Pero todas estas piadosas figuras apuntaban a una realidad superior que las aglutinaría y sobrepasaría: Jesucristo, el Sumo y eterno sacerdote. Él fue quién tomando pan y vino en la noche de su pasión, profetizó sobre ellos lo que habría de ocurrir horas después en el Calvario, ordenando a sus apóstoles – constituidos sacerdotes aquella noche – que perpetuaran su presencia real en el mundo por la celebración del Santo Sacrificio de la Misa. Y es ahí donde reside la grandeza del sacerdocio: en la intercesión y en el sacrificio. La intercesión se vive por la constante plegaria de los ministros garantizada por la recitación del Oficio divino. El sacrificio se efectúa por la celebración de la Santa Misa, donde incruentamente Jesús entrega su cuerpo y derrama su sangre por muchos para el perdón de los pecados.
La intercesión sacerdotal discurre por los caminos trazados por las antífonas y versículos sálmicos, por las preces, lecturas y responsorios. El sacrificio se desarrolla por la eucología del misal, las lecturas bíblicas y las supremas palabras «Hoc est enim corpus meum», «Hic est enim Calix sanguinis meis».

La intercesión riega las horas del día, desde la salida del sol hasta su ocaso. El sacrificio es centro y raíz de toda la jornada.
La intercesión consagra el tiempo y el sacrificio introduce en él al eterno.

Es pues, el sacerdocio de la nueva alianza quién plenifica a Adán, a Abel, a Noé, a Abraham, a Melquisedec, a Moisés, a los hijos de Aarón y a lo levitas, a Onías… porque aquellos eran sombra de lo nuevo: el sacerdote cristiano.

«Os doy vuestro sacerdocio como un don» (Nm 18,7b). Un don que ha de perpetuarse en la Caridad y en la enseñanza. En la Caridad porque somos configuración ontológica con Jesucristo, Caridad del Padre, protector de pobres, huérfanos y viudas. Enseñanza porque «la boca del sacerdote atesora conocimiento, y a él se va en busca de instrucción, pues es mensajero del Señor del universo» (Mal 2,7).
La Caridad porque Él nos mandó amarnos los unos a los otros como él nos había amado (cf. Jn 13, 34) y porque Él mismo se hizo objeto de caridad en sus hermanos más pequeños (cf. Mt 25, 40). Enseñanza porque Él mismo nos mandó «Id al mundo entero y proclamad el Evangelio a toda la creación» (Mc 16,15).

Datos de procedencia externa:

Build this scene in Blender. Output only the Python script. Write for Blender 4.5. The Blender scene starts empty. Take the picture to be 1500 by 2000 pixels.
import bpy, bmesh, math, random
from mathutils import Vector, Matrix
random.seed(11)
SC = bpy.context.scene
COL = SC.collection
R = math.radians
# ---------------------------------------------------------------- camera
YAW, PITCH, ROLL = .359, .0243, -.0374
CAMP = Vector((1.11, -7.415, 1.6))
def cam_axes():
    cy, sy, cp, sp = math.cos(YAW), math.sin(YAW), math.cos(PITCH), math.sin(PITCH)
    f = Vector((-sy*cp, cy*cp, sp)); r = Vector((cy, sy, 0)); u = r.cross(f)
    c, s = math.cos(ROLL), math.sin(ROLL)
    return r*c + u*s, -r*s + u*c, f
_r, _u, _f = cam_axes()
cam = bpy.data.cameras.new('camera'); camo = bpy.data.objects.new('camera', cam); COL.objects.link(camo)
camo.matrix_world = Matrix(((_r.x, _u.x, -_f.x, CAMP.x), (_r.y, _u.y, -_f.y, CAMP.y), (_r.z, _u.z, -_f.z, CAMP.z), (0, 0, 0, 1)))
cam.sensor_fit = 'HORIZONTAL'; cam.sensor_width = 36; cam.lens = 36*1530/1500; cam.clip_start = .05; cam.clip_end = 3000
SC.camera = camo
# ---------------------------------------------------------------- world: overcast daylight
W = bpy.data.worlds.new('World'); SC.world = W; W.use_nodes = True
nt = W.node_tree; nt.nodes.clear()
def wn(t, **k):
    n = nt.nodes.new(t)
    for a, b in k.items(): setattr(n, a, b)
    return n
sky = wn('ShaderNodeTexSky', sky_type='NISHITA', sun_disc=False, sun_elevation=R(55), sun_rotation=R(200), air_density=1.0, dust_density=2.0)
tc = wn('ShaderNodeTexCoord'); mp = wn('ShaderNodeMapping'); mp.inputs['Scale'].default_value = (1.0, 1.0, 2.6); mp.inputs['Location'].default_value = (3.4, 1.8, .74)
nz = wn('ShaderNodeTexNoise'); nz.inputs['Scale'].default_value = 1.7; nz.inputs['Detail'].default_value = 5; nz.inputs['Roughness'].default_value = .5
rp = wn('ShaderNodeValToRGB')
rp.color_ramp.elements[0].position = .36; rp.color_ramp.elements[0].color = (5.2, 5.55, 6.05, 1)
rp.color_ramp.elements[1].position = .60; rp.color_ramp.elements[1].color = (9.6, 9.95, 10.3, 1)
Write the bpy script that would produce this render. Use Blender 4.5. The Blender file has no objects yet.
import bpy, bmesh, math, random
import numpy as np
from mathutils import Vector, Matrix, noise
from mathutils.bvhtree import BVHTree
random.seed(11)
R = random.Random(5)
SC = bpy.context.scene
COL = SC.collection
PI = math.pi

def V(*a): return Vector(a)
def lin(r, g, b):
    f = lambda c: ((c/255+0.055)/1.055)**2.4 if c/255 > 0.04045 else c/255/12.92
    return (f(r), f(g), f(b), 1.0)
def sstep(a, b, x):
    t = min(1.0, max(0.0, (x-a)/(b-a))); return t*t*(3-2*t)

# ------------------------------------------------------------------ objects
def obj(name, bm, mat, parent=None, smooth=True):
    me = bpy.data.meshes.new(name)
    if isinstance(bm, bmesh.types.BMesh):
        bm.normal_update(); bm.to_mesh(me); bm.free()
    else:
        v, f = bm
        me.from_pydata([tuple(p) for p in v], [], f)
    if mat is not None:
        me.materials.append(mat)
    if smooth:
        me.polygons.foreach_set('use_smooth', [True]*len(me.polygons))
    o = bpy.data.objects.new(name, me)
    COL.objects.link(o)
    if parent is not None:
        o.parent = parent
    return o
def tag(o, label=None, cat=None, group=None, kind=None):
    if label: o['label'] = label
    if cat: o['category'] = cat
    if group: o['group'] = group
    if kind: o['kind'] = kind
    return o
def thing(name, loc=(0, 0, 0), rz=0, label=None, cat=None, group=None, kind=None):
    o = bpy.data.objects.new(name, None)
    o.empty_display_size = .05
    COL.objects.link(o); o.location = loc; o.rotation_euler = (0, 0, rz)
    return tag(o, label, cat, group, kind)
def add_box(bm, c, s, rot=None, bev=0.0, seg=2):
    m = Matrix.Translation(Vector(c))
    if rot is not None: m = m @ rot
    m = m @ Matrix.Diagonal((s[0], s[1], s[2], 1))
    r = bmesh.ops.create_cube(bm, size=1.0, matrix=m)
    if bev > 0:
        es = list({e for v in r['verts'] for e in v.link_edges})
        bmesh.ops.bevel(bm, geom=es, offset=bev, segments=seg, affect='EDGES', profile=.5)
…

Intercesión, sacrificio, caridad y enseñanza. Los cuatro ejes donde se mueve la vida del sacerdote y donde reside la grandeza del sacerdocio. Porque el sacerdote en su parroquia o donde ejerza su ministerio será siempre Cristo intercediendo, Cristo sacrificando, Cristo ejerciendo la Caridad y Cristo enseñando a su pueblo.

¡Feliz día de San José! ¡Feliz día del seminario! Gracias, hermano sacerdote, por tu si de cada día a Dios nuestro Señor. ¡Ánimo, seminaristas, ad maiora!